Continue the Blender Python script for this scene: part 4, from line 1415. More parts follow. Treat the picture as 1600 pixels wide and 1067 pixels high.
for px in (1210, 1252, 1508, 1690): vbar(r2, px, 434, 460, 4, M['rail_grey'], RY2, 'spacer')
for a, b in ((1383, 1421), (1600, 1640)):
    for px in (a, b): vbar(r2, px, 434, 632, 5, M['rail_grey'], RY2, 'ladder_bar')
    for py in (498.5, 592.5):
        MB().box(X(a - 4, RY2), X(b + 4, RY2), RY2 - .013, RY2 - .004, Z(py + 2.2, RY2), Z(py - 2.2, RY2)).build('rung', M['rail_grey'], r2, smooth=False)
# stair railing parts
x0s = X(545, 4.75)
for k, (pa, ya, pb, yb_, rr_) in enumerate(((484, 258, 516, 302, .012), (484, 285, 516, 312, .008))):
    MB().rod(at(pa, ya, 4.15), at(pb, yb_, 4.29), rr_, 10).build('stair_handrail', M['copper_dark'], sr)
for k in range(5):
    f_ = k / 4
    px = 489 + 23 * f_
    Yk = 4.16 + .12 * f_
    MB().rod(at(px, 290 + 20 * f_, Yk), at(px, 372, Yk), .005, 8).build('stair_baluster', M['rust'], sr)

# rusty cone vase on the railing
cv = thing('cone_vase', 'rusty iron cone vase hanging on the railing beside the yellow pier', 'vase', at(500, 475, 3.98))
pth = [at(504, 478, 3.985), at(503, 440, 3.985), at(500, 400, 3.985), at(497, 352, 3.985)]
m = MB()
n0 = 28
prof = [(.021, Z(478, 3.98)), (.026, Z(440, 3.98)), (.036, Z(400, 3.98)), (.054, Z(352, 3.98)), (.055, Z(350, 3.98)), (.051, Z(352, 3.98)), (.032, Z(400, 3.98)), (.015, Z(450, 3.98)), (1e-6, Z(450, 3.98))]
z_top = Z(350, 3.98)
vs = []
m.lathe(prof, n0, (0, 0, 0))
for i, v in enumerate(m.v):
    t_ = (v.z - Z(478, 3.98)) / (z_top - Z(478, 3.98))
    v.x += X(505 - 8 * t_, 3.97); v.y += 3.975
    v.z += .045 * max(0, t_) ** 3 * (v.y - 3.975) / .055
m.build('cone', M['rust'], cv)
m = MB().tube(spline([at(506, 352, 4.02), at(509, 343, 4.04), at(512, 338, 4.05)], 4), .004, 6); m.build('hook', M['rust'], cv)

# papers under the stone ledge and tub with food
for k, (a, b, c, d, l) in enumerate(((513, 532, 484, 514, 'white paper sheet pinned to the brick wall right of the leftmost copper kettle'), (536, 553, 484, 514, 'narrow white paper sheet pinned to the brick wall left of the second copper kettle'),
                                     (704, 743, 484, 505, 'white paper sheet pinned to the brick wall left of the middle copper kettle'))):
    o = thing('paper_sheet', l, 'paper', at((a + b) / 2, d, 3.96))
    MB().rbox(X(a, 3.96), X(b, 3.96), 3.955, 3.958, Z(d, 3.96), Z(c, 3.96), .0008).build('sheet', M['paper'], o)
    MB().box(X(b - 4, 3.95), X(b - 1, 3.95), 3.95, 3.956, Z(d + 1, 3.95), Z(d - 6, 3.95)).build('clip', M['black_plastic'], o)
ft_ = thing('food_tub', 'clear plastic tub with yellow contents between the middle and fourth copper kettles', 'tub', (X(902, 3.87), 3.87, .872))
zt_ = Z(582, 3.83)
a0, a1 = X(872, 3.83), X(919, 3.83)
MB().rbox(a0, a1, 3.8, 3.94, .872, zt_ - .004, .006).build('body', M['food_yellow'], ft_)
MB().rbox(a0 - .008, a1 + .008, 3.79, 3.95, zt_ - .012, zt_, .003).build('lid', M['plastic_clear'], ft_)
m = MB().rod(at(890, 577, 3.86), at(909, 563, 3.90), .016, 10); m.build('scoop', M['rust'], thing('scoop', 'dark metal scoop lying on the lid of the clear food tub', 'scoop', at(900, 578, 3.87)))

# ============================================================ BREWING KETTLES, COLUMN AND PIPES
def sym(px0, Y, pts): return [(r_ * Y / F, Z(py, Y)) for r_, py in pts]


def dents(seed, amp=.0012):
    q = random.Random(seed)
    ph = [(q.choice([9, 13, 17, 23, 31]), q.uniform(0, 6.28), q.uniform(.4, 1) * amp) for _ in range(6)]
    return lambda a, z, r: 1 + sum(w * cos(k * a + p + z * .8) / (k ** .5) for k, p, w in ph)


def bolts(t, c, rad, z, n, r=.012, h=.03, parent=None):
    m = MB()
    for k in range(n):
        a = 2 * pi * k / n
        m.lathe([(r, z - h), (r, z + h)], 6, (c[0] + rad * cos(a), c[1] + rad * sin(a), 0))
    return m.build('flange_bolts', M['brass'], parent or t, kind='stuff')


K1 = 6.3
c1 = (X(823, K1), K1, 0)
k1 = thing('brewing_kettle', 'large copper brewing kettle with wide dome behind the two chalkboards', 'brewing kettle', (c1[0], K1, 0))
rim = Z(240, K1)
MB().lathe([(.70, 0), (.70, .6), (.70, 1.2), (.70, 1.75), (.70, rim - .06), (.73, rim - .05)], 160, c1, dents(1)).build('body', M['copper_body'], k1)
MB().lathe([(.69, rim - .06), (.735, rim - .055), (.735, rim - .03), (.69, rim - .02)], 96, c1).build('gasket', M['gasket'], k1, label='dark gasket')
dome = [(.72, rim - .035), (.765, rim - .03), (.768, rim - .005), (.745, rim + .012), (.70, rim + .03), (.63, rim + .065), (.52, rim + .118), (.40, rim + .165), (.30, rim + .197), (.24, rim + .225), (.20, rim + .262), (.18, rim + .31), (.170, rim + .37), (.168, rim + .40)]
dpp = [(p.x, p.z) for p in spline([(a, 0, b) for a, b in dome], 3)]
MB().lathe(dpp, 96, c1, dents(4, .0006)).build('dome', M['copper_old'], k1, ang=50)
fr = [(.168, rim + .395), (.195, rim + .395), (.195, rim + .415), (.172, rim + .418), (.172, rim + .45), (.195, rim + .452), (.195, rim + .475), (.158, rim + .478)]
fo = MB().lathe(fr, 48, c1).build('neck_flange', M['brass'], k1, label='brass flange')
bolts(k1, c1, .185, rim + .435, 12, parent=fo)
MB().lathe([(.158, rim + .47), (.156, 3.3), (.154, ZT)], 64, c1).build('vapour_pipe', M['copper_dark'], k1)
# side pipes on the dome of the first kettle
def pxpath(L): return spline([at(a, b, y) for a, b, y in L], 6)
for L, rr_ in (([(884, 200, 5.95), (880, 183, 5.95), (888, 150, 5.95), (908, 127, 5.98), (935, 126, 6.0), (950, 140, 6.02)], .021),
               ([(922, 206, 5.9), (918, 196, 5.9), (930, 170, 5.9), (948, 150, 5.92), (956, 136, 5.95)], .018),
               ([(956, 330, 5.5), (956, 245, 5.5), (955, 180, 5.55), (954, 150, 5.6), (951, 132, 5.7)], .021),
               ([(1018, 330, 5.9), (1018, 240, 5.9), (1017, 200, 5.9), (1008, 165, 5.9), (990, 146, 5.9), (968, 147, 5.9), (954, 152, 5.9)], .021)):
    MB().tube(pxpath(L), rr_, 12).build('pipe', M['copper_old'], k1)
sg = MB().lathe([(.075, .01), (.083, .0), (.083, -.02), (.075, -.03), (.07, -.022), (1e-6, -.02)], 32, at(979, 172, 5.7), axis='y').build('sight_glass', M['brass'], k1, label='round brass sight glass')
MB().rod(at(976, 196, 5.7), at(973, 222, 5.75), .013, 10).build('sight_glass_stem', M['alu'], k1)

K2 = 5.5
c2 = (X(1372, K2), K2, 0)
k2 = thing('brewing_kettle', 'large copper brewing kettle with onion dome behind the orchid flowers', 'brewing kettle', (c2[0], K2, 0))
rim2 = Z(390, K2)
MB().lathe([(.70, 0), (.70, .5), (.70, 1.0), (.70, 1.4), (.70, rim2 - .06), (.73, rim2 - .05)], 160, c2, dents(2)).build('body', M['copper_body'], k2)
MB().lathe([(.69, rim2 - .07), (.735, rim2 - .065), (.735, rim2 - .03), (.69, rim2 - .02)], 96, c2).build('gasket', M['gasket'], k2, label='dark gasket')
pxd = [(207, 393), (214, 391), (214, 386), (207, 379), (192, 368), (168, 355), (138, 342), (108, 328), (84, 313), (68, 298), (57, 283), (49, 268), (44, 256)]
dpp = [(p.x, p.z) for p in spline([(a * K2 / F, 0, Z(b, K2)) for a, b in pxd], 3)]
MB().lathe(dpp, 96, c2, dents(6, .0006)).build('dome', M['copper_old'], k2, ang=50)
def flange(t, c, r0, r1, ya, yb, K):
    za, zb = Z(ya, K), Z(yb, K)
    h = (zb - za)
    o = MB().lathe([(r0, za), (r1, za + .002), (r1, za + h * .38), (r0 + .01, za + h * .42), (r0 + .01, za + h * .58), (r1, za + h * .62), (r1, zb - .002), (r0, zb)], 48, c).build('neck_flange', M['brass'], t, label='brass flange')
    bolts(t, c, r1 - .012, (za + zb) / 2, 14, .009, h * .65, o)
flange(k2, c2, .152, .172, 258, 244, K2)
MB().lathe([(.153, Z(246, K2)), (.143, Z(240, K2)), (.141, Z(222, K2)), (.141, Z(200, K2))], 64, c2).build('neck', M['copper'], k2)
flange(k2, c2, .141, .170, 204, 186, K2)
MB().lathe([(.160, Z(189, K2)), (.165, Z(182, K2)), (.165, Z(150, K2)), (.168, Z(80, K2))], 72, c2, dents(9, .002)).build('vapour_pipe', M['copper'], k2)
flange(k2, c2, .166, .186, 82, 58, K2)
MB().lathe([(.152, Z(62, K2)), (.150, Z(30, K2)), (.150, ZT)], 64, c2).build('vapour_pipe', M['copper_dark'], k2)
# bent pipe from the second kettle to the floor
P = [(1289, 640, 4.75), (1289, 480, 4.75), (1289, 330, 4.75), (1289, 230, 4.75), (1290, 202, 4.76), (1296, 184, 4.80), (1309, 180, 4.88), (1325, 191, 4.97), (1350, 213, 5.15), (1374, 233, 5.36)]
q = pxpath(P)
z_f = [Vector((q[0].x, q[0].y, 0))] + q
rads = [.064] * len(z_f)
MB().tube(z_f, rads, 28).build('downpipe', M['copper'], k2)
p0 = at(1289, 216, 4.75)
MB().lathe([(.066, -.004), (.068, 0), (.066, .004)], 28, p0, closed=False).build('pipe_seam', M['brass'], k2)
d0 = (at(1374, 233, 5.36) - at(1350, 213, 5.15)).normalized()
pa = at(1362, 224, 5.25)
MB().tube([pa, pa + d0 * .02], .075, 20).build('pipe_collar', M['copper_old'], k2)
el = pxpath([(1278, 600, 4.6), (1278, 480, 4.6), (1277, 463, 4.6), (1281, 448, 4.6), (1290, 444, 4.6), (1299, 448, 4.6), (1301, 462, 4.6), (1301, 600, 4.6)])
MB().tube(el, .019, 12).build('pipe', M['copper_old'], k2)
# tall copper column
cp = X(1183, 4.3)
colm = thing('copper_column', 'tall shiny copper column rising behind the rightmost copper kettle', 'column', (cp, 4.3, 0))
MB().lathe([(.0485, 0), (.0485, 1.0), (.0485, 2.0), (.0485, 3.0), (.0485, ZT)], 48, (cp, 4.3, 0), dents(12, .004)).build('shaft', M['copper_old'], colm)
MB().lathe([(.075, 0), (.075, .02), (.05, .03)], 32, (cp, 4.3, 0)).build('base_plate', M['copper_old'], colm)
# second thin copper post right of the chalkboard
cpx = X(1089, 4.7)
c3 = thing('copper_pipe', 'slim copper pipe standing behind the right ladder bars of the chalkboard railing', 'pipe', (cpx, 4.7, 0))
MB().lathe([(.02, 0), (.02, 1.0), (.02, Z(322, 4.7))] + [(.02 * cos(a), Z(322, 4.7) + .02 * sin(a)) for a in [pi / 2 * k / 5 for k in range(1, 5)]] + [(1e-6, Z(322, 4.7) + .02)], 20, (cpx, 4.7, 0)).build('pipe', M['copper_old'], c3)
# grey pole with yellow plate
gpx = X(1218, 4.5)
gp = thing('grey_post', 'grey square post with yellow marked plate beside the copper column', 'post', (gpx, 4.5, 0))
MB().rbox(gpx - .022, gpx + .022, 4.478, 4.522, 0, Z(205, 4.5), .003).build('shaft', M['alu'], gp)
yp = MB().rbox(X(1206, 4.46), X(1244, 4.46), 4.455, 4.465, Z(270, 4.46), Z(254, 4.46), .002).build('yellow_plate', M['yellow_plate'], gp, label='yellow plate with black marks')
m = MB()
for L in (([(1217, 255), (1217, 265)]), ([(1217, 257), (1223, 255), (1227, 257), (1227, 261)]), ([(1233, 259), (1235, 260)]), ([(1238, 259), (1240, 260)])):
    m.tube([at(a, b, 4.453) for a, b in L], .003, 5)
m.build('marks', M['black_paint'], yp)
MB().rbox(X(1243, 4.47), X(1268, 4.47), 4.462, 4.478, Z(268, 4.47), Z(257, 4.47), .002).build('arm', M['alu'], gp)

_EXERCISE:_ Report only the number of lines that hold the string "from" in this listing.

_COMPLETED TASK:_ 2